To: Michael Burry who wrote (11092)8/21/2000 5:53:33 PM
From: Madharry  Read Replies (2) | Respond to of 78513
 
To me and I could be completely wrong- T was really backed into a corner. It had to buy TCI because that was the only way it could survive. Its long distance business was going into the toilet and what else did it have. At least now it has a chance to survive. Whether or not this will be good for shareholders it is hard to figure. One thing that bothers me is that ATHM is now selling for about $14 and T has committed to buying out some major shareholders for $48 a share at their option. I do not understand why it did that deal. I have also read that athm is starting to reduce its charges in different areas to encourage installation.
I would think it will be difficult all the way around to figure what the cost of service and revenues 10-20 years down the road will be and what inroads will wireless have on
t's cable business. wireless is being valued at $5,000 a subscriber- seems rich to me BWDIK. For now I keep liking ALSC, CEGE, MRVC, LDP, ASYT. and hope that some of my turnarounds turn around. Oddly enough EGRP is showing up for me as a technical buy. I have been watching it ever since someone recommended it in Barrons in the 20s a couple of months ago. Does anyone follow it?



To: Michael Burry who wrote (11092)8/22/2000 4:28:45 PM
From: Freedom Fighter  Read Replies (1) | Respond to of 78513
 
Mike,

I'm new to looking at the telecommunications companies. However, that won't stop me from forming many immediate self-assured opinions :-).

I think all the legacy companies may be in a bit of trouble (wcom, sprint, ATT).

From what I've been reading Level 3, Qwest etc... and a few other "mostly fiber" companies will have a huge advantage in technology and cost structure over them in time.

In Level 3's case, they are even in a terrific position for future growth because of the way they are building the network.
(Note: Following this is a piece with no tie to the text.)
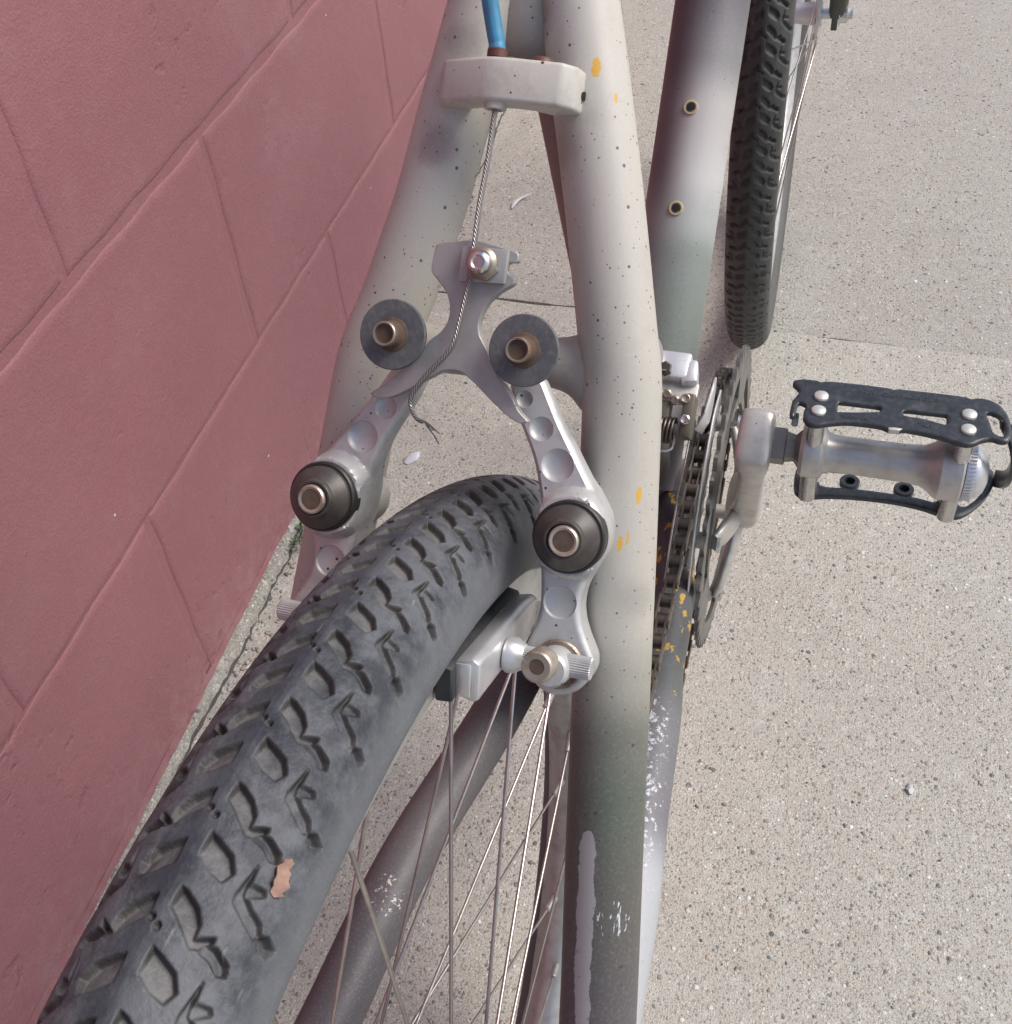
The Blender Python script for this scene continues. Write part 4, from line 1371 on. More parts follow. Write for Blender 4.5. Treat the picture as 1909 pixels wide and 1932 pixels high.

For everyone else to catch up is going to require that they recognize that a whole bunch of their technology needs to be written down and replaced. That's both a huge admission and job. It's also going to require "huge" capital outlays.

I think more than just the long distance business of the legacy companies is threatened.

And I also think that perhaps the "new era" types have this one right. Although it's somehere between difficult and impossible to value, you can't come away from researching LVLT without thinking it's going to be mega-huge in 10 years.